- _Task to complete_:
All of the data that follows should be retyped exactly, please, except the pictures.

□ □ □ □ □

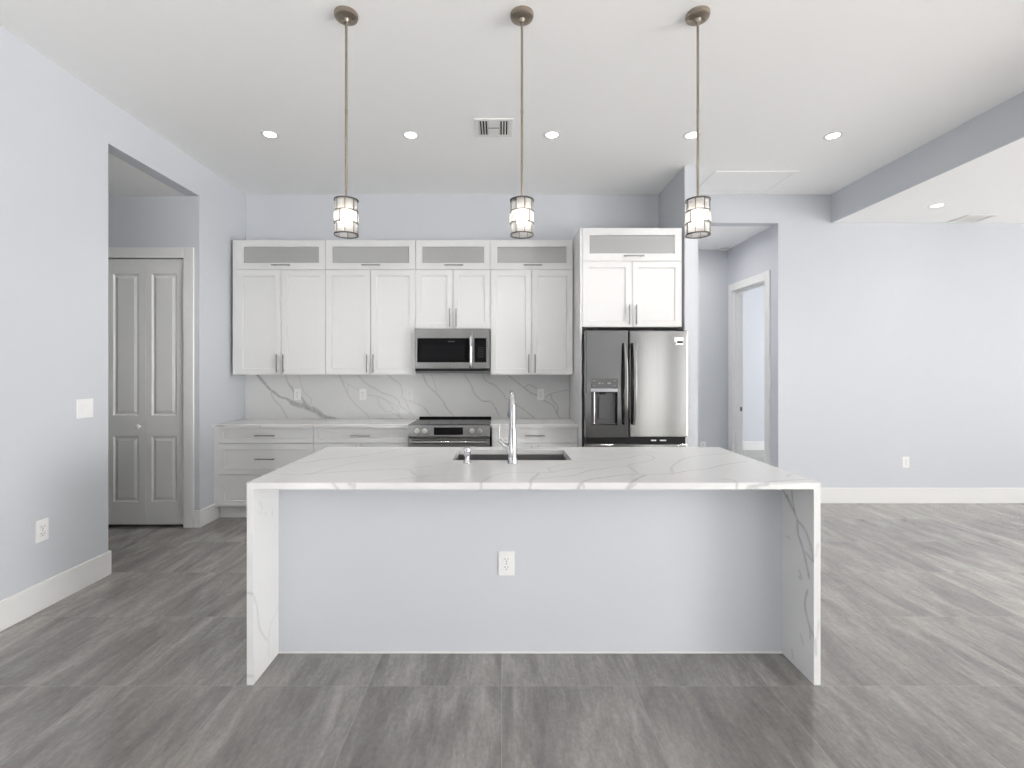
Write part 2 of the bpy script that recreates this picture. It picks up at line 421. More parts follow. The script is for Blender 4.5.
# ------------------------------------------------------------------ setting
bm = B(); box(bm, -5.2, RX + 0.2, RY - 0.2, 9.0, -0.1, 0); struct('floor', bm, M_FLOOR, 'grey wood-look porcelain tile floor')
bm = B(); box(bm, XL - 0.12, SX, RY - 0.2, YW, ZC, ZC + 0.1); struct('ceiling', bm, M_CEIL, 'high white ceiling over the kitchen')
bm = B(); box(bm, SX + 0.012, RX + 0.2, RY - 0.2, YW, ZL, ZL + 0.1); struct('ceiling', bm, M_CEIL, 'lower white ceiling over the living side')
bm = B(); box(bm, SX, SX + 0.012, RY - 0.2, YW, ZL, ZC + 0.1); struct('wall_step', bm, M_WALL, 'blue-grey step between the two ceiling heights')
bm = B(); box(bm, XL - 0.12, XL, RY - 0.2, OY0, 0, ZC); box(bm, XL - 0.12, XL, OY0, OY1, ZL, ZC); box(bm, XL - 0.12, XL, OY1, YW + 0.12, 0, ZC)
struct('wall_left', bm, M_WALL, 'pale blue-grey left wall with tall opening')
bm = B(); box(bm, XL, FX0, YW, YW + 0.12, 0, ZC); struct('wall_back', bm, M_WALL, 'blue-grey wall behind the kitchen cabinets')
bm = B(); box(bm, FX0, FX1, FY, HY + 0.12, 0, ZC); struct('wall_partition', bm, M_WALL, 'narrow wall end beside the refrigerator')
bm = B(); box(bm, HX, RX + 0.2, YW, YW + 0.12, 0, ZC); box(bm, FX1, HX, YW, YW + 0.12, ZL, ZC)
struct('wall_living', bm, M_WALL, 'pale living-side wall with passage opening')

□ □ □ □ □

- _Written answer_:
Write part 2 of the bpy script that recreates this picture. It picks up at line 421. More parts follow. The script is for Blender 4.5.
# ------------------------------------------------------------------ setting
bm = B(); box(bm, -5.2, RX + 0.2, RY - 0.2, 9.0, -0.1, 0); struct('floor', bm, M_FLOOR, 'grey wood-look porcelain tile floor')
bm = B(); box(bm, XL - 0.12, SX, RY - 0.2, YW, ZC, ZC + 0.1); struct('ceiling', bm, M_CEIL, 'high white ceiling over the kitchen')
bm = B(); box(bm, SX + 0.012, RX + 0.2, RY - 0.2, YW, ZL, ZL + 0.1); struct('ceiling', bm, M_CEIL, 'lower white ceiling over the living side')
bm = B(); box(bm, SX, SX + 0.012, RY - 0.2, YW, ZL, ZC + 0.1); struct('wall_step', bm, M_WALL, 'blue-grey step between the two ceiling heights')
bm = B(); box(bm, XL - 0.12, XL, RY - 0.2, OY0, 0, ZC); box(bm, XL - 0.12, XL, OY0, OY1, ZL, ZC); box(bm, XL - 0.12, XL, OY1, YW + 0.12, 0, ZC)
struct('wall_left', bm, M_WALL, 'pale blue-grey left wall with tall opening')
bm = B(); box(bm, XL, FX0, YW, YW + 0.12, 0, ZC); struct('wall_back', bm, M_WALL, 'blue-grey wall behind the kitchen cabinets')
bm = B(); box(bm, FX0, FX1, FY, HY + 0.12, 0, ZC); struct('wall_partition', bm, M_WALL, 'narrow wall end beside the refrigerator')
bm = B(); box(bm, HX, RX + 0.2, YW, YW + 0.12, 0, ZC); box(bm, FX1, HX, YW, YW + 0.12, ZL, ZC)
struct('wall_living', bm, M_WALL, 'pale living-side wall with passage opening')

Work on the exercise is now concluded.